I threw this into a doc file, a possible opening for such a story--well, set a few years post show. Nothing is likely to come of it anytime soon. It's just the kind of scrappy thing you flick off and toss in a drawer.


It was pizza night, and Buffy couldn't face it. Monsters, sure. Vampires and demons and the death of innocence, the betrayal of trust, the end of the world--she'd grown used to all these things. But pizza night, never. Especially when Dawn was at Perry's house, doing normal teen things with other people's happily married parents, probably watching some trashy reality TV show and eating pot roast and two vegetables. It didn't seem fair, didn't seem right. The slayer alone, left to the cold comfort of delivery pizza and the absence of friends.

The sadness of her empty house drove her to call Xander.
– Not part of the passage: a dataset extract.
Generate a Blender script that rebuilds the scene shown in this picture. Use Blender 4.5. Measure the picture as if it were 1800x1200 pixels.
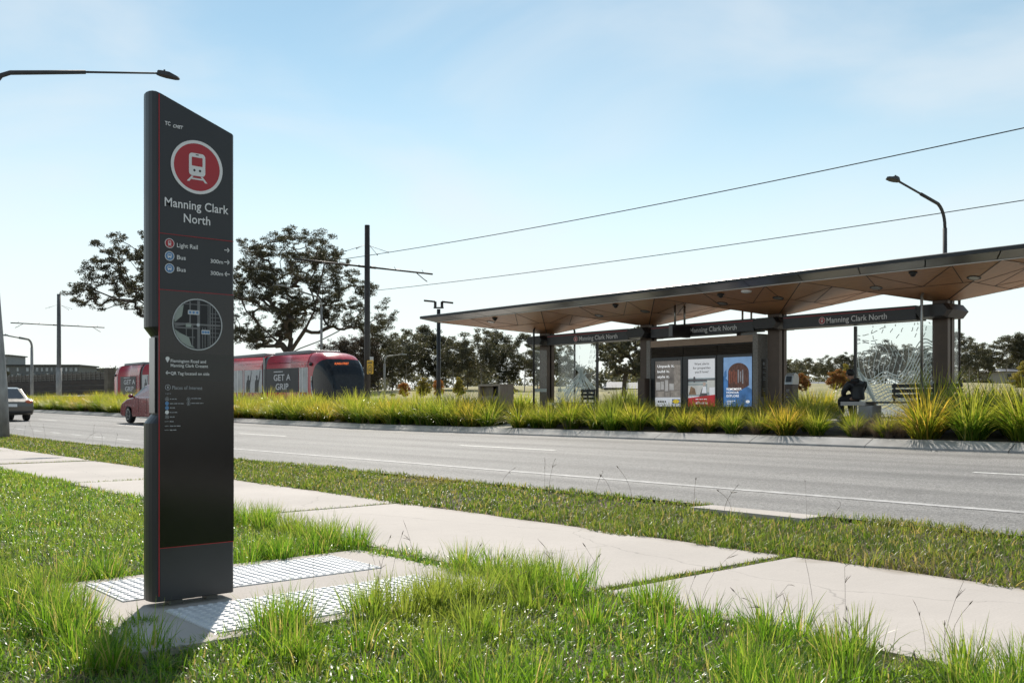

He wasn't her usual lifeline any more, now that so much had changed. It freaked her, how much had changed. One year since the last big evil, and it was like their lives were a board game, dice in a cup, shaken, tossed and rolled into combinations that landed you on strange squares you'd tried to avoid.

Oh, she called him. She called him more often than Willow, who was so busy in school, and so determined to make up for time lost and spells miscast and the unhappy veer of her life, that she barely noticed the world she'd set aside. But Buffy felt awkward around Xander--he was still an old friend, but he was no longer a close one, dependable and ready with smiles meant only for her. He was now a guy with his own life, troubles and pleasures she didn't recognize, that he didn't share with her. He'd become an adult when her back was turned, while she was worrying about evils and bills and her sister and the future. Or...not an adult. Not quite. Still very much a guy, getting by on a high blue-collar salary, biding time in a twentysomething apartment as other friends married and moved on.

Friends, marrying. How freakish was that? They'd both been invited to the weddings of old classmates lately. Catered affairs with dresses even Anya would turn down her nose at, and if you couldn't satisfy the sartorial taste of a demon, you might as well shitcan your subscription to Vogue. Sad, dull weddings, with commonplace invitations set at local print shops, and drunken receptions where Xander smiled with polite-eyed patience at girls who'd sneered at him once upon a time--when they'd even noticed him at all--as he escorted an amused vampire given to resting his chin on his lover's shoulder in defiance of social convention.

She'd once bedded that vampire, and now she was alone, a girl who couldn't order pizza without having an emotional crisis.


Should I have a salad? Should I eat my last hard-boiled egg? Dear god, it's ten o'clock. The world is late and strange.